JG 119
The literary section in this issue is particularly rich; we print works by three authors of imaginative prose and by four poets. Among the poets, the late Ausma Jaunzeme (1936-1978) deserves special mention. Her untimely death in February cut short a promising literary career, for, since the appearance of her first collection of poetry in 1971, she had established herself as an important voice in Latvian letters. In the memorial appreciation which also appears in this issue, Aina Kraujiete touches on some of the main themes of her work--her search for spiritual fulfilment, her consciousness of her identity as a Latvian, and her interest in other peoples. These themes are reflected in various ways in the poems that appear here.
Maija Meirāne writes poetry suffused with the feeling of folksong and folktale. "For Latgale" begins with a quoted folksong stanza about a linen weaver in a foreign contry, and then develops this old handling of the theme so as to apply it to her own relation to Latgale. She sees Latgale only in imagination--she has never been there--but she can feel the linen between her fingers, and through the imaginative mediation of the folksong she is united with her origins. "In Loom", "Reel I" and "Reel II" reflect some of the same themes. The first two are reminiscent of Latvian riddles and the last expresses the Latvian peasant's consciousness of the seasons and the returning cycle of the year, and finds consolation in it.
"Australia at the Turning of the Year, 1977-1978" by Valters Nollendorfs is a cycle of witty and learned poems about this author's discovery of the subcontinent. It is a geographical work, opposing the Southern and Northern Hemispheres, which approaches its subject with misgivings: "terra Australis, / terra terribilis". As the poet proceeds in his exploration this distrust changes, the two hemispheres are no longer opposed, but are seen to form two halves of one world, and the newly discovered merges with the familiar: "suddenly there was no more fear of infinity: a seashell in the hand like a piece of amber."
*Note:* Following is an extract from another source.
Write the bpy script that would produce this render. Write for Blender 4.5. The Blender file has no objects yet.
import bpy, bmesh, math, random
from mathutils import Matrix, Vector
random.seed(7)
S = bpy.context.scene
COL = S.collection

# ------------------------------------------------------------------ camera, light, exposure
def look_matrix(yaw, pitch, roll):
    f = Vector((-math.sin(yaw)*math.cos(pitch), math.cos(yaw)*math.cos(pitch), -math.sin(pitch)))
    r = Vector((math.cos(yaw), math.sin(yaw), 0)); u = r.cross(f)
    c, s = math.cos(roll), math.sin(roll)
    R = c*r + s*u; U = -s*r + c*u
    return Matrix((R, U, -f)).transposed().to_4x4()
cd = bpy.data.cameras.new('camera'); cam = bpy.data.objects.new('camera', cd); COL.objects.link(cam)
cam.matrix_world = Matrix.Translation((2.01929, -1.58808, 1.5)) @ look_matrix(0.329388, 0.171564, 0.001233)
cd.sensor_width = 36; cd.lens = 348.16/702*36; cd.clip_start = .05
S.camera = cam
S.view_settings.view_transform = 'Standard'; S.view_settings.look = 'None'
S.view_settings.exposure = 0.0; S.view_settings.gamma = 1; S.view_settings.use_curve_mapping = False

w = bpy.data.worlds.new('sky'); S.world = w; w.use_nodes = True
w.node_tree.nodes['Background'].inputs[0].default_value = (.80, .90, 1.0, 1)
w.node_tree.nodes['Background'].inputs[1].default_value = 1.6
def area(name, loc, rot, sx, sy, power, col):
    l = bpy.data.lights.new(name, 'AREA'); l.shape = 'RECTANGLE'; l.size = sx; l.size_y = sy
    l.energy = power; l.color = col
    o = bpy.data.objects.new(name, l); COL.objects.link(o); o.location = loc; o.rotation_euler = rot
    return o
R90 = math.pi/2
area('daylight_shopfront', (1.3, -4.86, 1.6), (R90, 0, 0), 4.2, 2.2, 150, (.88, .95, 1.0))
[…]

Rounding out the poetry in this issue we have two works by Visvaldis Reimanis, "Playing" and "Too Close". These are in a difficult, personal idiom very much unlike that of the majority of Latvian poetry presently being written.
Well-known Latvian authoress Ilze Šķipsna contributes "Times of Life", which might be described as a cautionary parable. Her two characters are seized while on a trip with an overpowering urge to see the view from the top of a skyscraper. They dream of the personal fulfilment they expect to find, and although they are responsible people with reasons to continue on, they turn aside. The heavenly dream becomes an infernal reality as they find themselves trapped in the underground levels, and the end comes as they sit in a stalled elevator listening to an alarm bell and waiting for rescue.
Laima Kalniņa was co-recipient of the 1977 Jaunsudrabiņš Prize for her story, "Where the Rivers Meet"; in this issue we print a self-contained section from that story, "A Town in the Mountains". Kalniņa is a subtle and sophisticateded artist, and her method is non-narrative, ranging from one moment of remembered experience to another far removed, drawing them together for a clue to the meaning of events. This is not "stream of consciousness" except in a very special sense; it is rather an epistemological fiction that sets out to decipher reality and to show it in a new light. Kalniņa herself gives an account of her method: "If I described all that I had seen and experienced, I thought, described it slowly and carefully, maybe it would become clear, ... I have to thread the moments into a string; only thus will I see the connection." The result is a spare, densely packed prose that reflects Kalniņa's complex insight into human life.
The longest prose work in this issue is Irēne Blūmfelde's "In Another Wakefulness", a story about an encounter between a grieving, self-pitying drunk and a middle-aged fortuneteller who picks him up in the street. She practices her trade on-him for the few dollars he has left, but all her efforts to get him to reveal his past and his hopes of the future, so that she may "tell his fortune" confidently, only arouse his distrust. Although he does not talk about them, her leading questions have brought his sorrows to mind, and as he sits before her he learns to accept them. Blūmfelde sustains an atmosphere of mystery as she unravels the intriguing psychological ironies of the situation.
Tālivaldis Ķiķauka appears with a short meditation on nature and art in Benita Veisberga's Notes from Orinda, a book that Ķiķauka characterizes as a series of "impressionistic scenes -- watercolors in words."
The state of the visual arts in Soviet Latvia in 1977 is the subject of Laimonis Mieriņš' article in this issue. Mieriņš surveys a large number of exhibitions of diverse forms and media -- painting in oils and watercolours, pastels, posters and other graphics, ceramics, textiles, and industrial and interior design. He comes to the conclusion, shared by Soviet critics, that there is a split in the language of the visual arts in Latvia. Interior design, ceramics, and a few other fields work with geometric, hard-edged forms that reflect conditions in a technological society, while painting generally confines itself to traditional subject matters and organic forms, which are foreign to the everyday visual experience of the majority of the public.
The cover is by Ilmārs Rumpēters, The illustrations of the literary section are by Ilgvars Šteins.